What can be done once one recognizes these new forms of production which escape
the usual notions of worktime, contracts, salaries?


There is a problem of organization at the international level, an urgent, serious one, with no
answer for the moment. If someone goes on strike in the Philippines, someone else in Indonesia
will pick up the work. But it is not merely a question of competition between countries. How to give
everyone rights, the possibility to stand up for better working conditions?
conversely, at the national level, things are advancing rapidly. Unions in France,
Germany, Scandinavia, Austria, are initiating consultations on platform workers, all
platforms, those on-demand, of course, like Uber, but also microwork platforms. The German
union IGmetal, for example, has started Fair Crowd Work, a tool meant to allow those involved in
microwork to complain of bad practices, to evaluate their bosses, etc.

If regulation doesn't come, what will happen?

A union, today, cannot afford to keep the old logic for social dialogue or financing, because all
scenarios ahead are conflictual.
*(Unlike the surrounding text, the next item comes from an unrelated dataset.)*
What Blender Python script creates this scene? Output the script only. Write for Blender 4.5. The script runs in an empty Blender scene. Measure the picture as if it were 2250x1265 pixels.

We are already there: Uber and many others are facing strikes,
and meanwhile moderators and filtering have started organizing. On the other side, traditional
enterprises are becoming like platforms as they turn to the use of data, the elaboration of algorithms, etc. This polarization means that intermediate bodies need to understand what is going on, and what their social and political responsibilities might be.